全くこの本の背景を知らず 古本屋で目に止まったから ただそれだけでこの本を読みだした私は 読み進めるにつれて -これがノンフィクションであったら もしそうだったらどうしたらいいのだろう ノンフィクションでなければいいのに-  という不思議な焦燥感に駆られた。


読み終わってから 解説を読んでそれがノンフィクションであると知り 暫く言葉を発することが出来なかった。 それくらい 重く 苦しい作品であった。


当時14歳の少年Aが7歳の女の子を殺し 彼女の一部を教会に置く という事件を軸に 普通では交わることのなかったであろう三人と少年A それぞれの視点で話は進んでいく。小説家を目指すも上手くいかず少年Aが出所後暮らすという街で妹の子供の世話を押し付けられ生きる意味を見失う女 少年Aであるハルノブ様にネットで出会い恋に落ち追っかけをする女子高生莢 事件の被害者である光の母親 性的興奮を動物の中身を開くことで感じる少年A   国家から手厚く守られる少年Aをそれぞれが追い詰めていく。それは憎しみがゆえであったり 愛がゆえであったりする。

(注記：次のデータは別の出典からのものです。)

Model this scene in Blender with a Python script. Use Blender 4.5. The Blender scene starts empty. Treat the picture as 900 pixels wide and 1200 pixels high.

作中 母と子の関係性が多く描かれる。 全員の視点で 彼らと母の関係が 彼らの人格の形成に大いに関わっていることがわかる。娘を殺した少年Aを憎みながらも 自身も母との関係に問題を持ち 少年Aの母親に完全な責任を押し付けられないでいたり 阪神淡路大震災で父親を亡くし 母親は働いていて寂しさを感じるゆえに光の母親になつく莢 妹夫婦にうんざりし 幼い頃は感じられなかった自分への興味を今になって感じる女

そして何よりも 小さい頃からカルト施設を転々とし 母親に女としての影を感じすぎ 性的趣向がねじ曲がった少年A

この四人には どこか深いところで 共通している部分があると感じさせられる。



身を削りながら事件についてを小説にしようと決心した女は 知れば知るほどボロボロになっていく。 涅槃を意味するニルヴァーナという言葉は この物語を取り巻く独特な雰囲気を作り出し 登場人物達をこれでもかと縛り上げる。


これほどまでに 苦しい もうこれ以上進まないでくれ 知らないでくれと 心が締め付けられたのは初めてだった。



作中に登場する小説家のように 窪美澄さんは心を削られなかったのだろうか。



事件を多方面からフォーカスし 最後はぐちゃぐちゃになってパッと消える そんな話であった。私の拙い言葉では きっとこの胸の詰まりは書ききれない。けれど終始 頭の中をぐちゃぐちゃと そう ぐちゃぐちゃと掻き回される作品だった。